(Records with scene code)
-- begin --
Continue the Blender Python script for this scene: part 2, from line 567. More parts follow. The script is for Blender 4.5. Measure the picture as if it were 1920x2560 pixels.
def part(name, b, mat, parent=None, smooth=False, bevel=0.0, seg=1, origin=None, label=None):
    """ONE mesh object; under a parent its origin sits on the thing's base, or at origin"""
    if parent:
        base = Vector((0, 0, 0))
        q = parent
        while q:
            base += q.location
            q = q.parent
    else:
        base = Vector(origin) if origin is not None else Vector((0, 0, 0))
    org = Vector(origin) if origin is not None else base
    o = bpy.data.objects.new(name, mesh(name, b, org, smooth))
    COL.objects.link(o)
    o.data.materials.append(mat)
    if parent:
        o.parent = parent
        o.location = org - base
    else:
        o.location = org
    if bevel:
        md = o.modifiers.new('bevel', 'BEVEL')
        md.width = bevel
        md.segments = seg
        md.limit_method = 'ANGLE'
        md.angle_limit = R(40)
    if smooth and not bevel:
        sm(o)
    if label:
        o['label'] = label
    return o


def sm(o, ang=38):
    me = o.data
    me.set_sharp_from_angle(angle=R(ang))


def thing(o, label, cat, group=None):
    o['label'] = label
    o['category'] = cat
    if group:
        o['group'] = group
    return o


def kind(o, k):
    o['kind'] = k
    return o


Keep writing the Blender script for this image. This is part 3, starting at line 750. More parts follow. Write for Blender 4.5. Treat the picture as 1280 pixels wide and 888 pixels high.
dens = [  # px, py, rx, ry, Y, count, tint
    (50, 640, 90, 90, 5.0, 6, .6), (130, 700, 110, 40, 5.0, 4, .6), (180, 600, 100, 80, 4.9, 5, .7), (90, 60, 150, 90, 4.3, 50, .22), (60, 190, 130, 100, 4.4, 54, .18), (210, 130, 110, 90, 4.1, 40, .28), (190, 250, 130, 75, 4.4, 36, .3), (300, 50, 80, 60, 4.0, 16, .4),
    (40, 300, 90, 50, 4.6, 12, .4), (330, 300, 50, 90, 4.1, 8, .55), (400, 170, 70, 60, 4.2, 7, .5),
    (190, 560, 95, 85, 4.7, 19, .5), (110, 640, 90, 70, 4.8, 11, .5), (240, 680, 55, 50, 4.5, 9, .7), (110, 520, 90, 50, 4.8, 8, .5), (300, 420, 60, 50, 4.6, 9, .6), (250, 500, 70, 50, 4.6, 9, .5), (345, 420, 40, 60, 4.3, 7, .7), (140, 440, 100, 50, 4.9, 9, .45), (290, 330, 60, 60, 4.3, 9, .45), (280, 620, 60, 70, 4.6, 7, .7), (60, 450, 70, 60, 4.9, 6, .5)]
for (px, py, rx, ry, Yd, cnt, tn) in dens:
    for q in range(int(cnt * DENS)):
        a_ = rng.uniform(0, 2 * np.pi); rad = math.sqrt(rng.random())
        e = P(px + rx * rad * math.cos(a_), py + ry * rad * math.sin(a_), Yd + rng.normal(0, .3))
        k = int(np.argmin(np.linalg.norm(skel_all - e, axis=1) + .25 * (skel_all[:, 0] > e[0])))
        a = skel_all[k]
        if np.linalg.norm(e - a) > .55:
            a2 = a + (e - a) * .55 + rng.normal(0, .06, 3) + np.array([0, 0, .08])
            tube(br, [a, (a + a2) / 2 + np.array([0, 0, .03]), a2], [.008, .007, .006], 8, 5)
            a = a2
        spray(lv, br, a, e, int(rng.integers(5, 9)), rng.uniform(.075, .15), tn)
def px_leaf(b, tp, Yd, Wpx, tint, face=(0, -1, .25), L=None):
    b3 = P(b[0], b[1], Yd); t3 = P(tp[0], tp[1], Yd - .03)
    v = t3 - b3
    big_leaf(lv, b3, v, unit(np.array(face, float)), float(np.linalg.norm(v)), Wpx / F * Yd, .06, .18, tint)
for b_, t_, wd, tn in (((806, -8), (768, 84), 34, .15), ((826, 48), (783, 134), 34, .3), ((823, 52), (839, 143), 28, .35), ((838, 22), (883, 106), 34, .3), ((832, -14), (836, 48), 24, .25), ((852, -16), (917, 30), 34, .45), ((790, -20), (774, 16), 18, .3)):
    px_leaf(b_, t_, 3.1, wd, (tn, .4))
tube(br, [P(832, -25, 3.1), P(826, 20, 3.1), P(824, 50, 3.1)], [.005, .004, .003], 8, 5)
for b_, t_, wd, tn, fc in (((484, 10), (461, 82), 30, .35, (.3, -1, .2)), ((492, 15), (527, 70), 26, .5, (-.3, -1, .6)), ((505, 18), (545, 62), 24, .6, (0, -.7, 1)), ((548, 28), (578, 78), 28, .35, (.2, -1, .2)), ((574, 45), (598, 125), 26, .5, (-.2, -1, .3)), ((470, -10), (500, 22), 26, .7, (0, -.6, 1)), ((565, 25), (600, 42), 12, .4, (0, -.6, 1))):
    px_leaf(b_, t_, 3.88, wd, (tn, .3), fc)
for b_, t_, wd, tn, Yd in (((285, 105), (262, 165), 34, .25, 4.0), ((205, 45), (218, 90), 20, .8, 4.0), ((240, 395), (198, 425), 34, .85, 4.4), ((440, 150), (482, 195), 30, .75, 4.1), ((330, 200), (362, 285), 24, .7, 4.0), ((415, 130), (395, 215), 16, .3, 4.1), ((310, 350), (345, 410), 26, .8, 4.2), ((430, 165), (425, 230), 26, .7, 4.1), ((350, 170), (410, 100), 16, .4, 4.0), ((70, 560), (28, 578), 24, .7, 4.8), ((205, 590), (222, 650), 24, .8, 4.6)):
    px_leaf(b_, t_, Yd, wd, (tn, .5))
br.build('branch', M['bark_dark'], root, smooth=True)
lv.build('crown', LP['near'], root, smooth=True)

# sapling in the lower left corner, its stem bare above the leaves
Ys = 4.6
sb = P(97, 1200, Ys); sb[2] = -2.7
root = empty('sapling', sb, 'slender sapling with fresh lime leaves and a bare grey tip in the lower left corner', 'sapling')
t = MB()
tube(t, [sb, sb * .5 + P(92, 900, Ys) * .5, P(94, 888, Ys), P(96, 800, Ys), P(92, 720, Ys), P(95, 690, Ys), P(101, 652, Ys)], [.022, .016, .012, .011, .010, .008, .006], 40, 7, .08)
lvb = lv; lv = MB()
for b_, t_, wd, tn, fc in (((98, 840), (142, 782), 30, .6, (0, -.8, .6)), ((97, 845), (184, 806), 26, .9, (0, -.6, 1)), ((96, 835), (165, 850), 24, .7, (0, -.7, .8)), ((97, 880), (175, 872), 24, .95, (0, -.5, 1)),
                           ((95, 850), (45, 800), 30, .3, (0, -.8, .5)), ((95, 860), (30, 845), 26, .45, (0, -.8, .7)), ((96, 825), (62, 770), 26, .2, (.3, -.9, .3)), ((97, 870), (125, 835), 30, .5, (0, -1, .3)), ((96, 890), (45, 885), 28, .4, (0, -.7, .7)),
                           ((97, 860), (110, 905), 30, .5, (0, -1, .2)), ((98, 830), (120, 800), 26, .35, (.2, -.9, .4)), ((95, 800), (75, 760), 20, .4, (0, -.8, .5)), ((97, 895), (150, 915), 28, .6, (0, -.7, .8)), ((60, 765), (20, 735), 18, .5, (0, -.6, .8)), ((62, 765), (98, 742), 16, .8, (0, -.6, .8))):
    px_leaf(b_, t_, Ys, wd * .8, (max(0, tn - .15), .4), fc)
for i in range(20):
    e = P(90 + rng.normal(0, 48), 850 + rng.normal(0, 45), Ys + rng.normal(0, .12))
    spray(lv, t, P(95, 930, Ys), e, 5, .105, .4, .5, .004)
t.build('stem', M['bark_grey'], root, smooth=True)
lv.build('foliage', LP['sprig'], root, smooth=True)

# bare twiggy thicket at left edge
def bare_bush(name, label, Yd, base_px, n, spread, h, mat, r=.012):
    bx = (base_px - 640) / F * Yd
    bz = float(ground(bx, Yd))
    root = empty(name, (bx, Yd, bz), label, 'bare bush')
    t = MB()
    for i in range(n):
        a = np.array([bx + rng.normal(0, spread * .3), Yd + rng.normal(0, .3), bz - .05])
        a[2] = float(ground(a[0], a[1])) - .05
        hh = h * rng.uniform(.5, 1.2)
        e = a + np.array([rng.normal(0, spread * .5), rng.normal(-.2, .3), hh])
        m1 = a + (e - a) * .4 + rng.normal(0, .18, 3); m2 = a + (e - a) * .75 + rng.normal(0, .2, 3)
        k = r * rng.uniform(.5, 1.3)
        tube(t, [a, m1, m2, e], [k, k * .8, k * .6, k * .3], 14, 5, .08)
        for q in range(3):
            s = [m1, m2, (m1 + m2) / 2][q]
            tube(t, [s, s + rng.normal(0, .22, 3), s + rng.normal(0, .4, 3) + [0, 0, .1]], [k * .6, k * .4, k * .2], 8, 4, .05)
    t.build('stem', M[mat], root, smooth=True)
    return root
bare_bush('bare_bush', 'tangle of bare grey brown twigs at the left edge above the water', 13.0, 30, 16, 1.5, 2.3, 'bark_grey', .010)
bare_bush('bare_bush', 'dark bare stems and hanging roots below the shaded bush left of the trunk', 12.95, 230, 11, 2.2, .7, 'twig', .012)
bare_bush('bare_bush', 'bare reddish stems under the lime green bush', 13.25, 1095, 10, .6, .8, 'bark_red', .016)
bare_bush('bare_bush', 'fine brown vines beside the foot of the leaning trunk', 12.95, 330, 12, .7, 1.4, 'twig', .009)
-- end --
• _Stated task_: Only the number is wanted: how many lines in the data include the word "this"?

• _Complete output_: 2